Exercise requirements: Each record below should be repeated precisely as written.

>> start Material supplied

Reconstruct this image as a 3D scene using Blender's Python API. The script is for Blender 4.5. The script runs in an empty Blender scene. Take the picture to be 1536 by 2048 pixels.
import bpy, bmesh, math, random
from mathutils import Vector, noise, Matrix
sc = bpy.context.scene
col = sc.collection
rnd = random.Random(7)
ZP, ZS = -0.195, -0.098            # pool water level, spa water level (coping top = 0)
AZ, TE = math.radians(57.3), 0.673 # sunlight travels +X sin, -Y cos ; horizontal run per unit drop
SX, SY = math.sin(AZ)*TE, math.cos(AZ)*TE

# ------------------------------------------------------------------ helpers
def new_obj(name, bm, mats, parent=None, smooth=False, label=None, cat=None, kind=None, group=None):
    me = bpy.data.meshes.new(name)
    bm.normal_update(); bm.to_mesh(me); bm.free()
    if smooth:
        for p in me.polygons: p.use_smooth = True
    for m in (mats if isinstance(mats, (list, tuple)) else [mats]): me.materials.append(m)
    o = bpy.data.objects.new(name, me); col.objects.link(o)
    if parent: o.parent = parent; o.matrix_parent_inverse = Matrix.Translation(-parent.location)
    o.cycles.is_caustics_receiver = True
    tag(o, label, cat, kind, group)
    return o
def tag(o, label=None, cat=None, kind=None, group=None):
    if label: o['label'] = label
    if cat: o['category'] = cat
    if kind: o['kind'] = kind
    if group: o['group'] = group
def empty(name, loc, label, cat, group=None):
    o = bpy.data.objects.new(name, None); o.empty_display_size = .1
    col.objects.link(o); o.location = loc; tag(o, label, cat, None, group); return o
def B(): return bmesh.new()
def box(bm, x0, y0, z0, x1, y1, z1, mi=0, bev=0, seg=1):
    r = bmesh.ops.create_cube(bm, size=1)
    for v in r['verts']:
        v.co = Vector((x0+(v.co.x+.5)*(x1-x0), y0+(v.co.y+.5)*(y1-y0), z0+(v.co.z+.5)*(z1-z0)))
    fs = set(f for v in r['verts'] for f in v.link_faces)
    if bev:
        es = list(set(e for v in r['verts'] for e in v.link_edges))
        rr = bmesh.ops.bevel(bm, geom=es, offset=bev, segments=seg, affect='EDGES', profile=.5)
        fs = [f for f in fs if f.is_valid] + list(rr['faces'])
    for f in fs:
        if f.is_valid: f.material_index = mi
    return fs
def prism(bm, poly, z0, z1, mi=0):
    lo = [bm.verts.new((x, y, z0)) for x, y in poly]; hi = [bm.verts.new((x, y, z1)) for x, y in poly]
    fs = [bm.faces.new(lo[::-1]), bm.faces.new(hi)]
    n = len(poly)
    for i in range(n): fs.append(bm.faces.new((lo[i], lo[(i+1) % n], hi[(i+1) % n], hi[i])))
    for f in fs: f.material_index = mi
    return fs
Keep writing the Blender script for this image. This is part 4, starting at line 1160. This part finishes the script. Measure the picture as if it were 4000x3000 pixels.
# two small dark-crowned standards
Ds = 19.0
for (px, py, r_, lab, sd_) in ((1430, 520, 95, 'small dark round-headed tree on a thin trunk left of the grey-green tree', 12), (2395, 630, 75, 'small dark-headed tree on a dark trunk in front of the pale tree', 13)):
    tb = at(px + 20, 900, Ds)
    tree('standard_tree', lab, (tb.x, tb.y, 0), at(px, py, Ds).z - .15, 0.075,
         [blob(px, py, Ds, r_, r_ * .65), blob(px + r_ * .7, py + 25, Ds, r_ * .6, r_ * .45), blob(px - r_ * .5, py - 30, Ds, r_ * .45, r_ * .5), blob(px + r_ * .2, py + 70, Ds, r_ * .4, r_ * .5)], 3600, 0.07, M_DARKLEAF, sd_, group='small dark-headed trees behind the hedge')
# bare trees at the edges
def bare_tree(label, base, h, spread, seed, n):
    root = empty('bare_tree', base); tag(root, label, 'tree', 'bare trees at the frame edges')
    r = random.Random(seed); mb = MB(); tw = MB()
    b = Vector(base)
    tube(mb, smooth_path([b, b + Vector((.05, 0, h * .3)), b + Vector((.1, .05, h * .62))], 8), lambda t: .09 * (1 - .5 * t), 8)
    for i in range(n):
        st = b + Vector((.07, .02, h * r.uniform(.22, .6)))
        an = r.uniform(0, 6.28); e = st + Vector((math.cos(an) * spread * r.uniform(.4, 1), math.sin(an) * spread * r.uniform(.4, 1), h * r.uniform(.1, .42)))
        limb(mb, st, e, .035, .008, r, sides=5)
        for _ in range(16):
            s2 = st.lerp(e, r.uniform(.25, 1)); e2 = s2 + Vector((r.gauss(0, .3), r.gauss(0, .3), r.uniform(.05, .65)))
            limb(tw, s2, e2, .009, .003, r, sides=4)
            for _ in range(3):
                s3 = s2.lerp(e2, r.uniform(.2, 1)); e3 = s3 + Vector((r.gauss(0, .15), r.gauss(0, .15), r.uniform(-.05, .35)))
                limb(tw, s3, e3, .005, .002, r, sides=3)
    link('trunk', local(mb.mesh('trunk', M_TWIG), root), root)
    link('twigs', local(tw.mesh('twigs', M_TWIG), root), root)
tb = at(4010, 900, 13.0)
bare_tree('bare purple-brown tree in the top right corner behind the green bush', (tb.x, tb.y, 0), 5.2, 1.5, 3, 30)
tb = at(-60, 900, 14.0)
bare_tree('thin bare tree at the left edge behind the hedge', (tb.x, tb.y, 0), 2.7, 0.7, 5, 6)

>> end Material supplied

Expected answer:
Reconstruct this image as a 3D scene using Blender's Python API. The script is for Blender 4.5. The script runs in an empty Blender scene. Take the picture to be 1536 by 2048 pixels.
import bpy, bmesh, math, random
from mathutils import Vector, noise, Matrix
sc = bpy.context.scene
col = sc.collection
rnd = random.Random(7)
ZP, ZS = -0.195, -0.098            # pool water level, spa water level (coping top = 0)
AZ, TE = math.radians(57.3), 0.673 # sunlight travels +X sin, -Y cos ; horizontal run per unit drop
SX, SY = math.sin(AZ)*TE, math.cos(AZ)*TE

# ------------------------------------------------------------------ helpers
def new_obj(name, bm, mats, parent=None, smooth=False, label=None, cat=None, kind=None, group=None):
    me = bpy.data.meshes.new(name)
    bm.normal_update(); bm.to_mesh(me); bm.free()
    if smooth:
        for p in me.polygons: p.use_smooth = True
    for m in (mats if isinstance(mats, (list, tuple)) else [mats]): me.materials.append(m)
    o = bpy.data.objects.new(name, me); col.objects.link(o)
    if parent: o.parent = parent; o.matrix_parent_inverse = Matrix.Translation(-parent.location)
    o.cycles.is_caustics_receiver = True
    tag(o, label, cat, kind, group)
    return o
def tag(o, label=None, cat=None, kind=None, group=None):
    if label: o['label'] = label
    if cat: o['category'] = cat
    if kind: o['kind'] = kind
    if group: o['group'] = group
def empty(name, loc, label, cat, group=None):
    o = bpy.data.objects.new(name, None); o.empty_display_size = .1
    col.objects.link(o); o.location = loc; tag(o, label, cat, None, group); return o
def B(): return bmesh.new()
def box(bm, x0, y0, z0, x1, y1, z1, mi=0, bev=0, seg=1):
    r = bmesh.ops.create_cube(bm, size=1)
    for v in r['verts']:
        v.co = Vector((x0+(v.co.x+.5)*(x1-x0), y0+(v.co.y+.5)*(y1-y0), z0+(v.co.z+.5)*(z1-z0)))
    fs = set(f for v in r['verts'] for f in v.link_faces)
    if bev:
        es = list(set(e for v in r['verts'] for e in v.link_edges))
        rr = bmesh.ops.bevel(bm, geom=es, offset=bev, segments=seg, affect='EDGES', profile=.5)
        fs = [f for f in fs if f.is_valid] + list(rr['faces'])
    for f in fs:
        if f.is_valid: f.material_index = mi
    return fs
def prism(bm, poly, z0, z1, mi=0):
    lo = [bm.verts.new((x, y, z0)) for x, y in poly]; hi = [bm.verts.new((x, y, z1)) for x, y in poly]
    fs = [bm.faces.new(lo[::-1]), bm.faces.new(hi)]
    n = len(poly)
    for i in range(n): fs.append(bm.faces.new((lo[i], lo[(i+1) % n], hi[(i+1) % n], hi[i])))
    for f in fs: f.material_index = mi
    return fs
Keep writing the Blender script for this image. This is part 4, starting at line 1160. This part finishes the script. Measure the picture as if it were 4000x3000 pixels.
# two small dark-crowned standards
Ds = 19.0
for (px, py, r_, lab, sd_) in ((1430, 520, 95, 'small dark round-headed tree on a thin trunk left of the grey-green tree', 12), (2395, 630, 75, 'small dark-headed tree on a dark trunk in front of the pale tree', 13)):
    tb = at(px + 20, 900, Ds)
    tree('standard_tree', lab, (tb.x, tb.y, 0), at(px, py, Ds).z - .15, 0.075,
         [blob(px, py, Ds, r_, r_ * .65), blob(px + r_ * .7, py + 25, Ds, r_ * .6, r_ * .45), blob(px - r_ * .5, py - 30, Ds, r_ * .45, r_ * .5), blob(px + r_ * .2, py + 70, Ds, r_ * .4, r_ * .5)], 3600, 0.07, M_DARKLEAF, sd_, group='small dark-headed trees behind the hedge')
# bare trees at the edges
def bare_tree(label, base, h, spread, seed, n):
    root = empty('bare_tree', base); tag(root, label, 'tree', 'bare trees at the frame edges')
    r = random.Random(seed); mb = MB(); tw = MB()
    b = Vector(base)
    tube(mb, smooth_path([b, b + Vector((.05, 0, h * .3)), b + Vector((.1, .05, h * .62))], 8), lambda t: .09 * (1 - .5 * t), 8)
    for i in range(n):
        st = b + Vector((.07, .02, h * r.uniform(.22, .6)))
        an = r.uniform(0, 6.28); e = st + Vector((math.cos(an) * spread * r.uniform(.4, 1), math.sin(an) * spread * r.uniform(.4, 1), h * r.uniform(.1, .42)))
        limb(mb, st, e, .035, .008, r, sides=5)
        for _ in range(16):
            s2 = st.lerp(e, r.uniform(.25, 1)); e2 = s2 + Vector((r.gauss(0, .3), r.gauss(0, .3), r.uniform(.05, .65)))
            limb(tw, s2, e2, .009, .003, r, sides=4)
            for _ in range(3):
                s3 = s2.lerp(e2, r.uniform(.2, 1)); e3 = s3 + Vector((r.gauss(0, .15), r.gauss(0, .15), r.uniform(-.05, .35)))
                limb(tw, s3, e3, .005, .002, r, sides=3)
    link('trunk', local(mb.mesh('trunk', M_TWIG), root), root)
    link('twigs', local(tw.mesh('twigs', M_TWIG), root), root)
tb = at(4010, 900, 13.0)
bare_tree('bare purple-brown tree in the top right corner behind the green bush', (tb.x, tb.y, 0), 5.2, 1.5, 3, 30)
tb = at(-60, 900, 14.0)
bare_tree('thin bare tree at the left edge behind the hedge', (tb.x, tb.y, 0), 2.7, 0.7, 5, 6)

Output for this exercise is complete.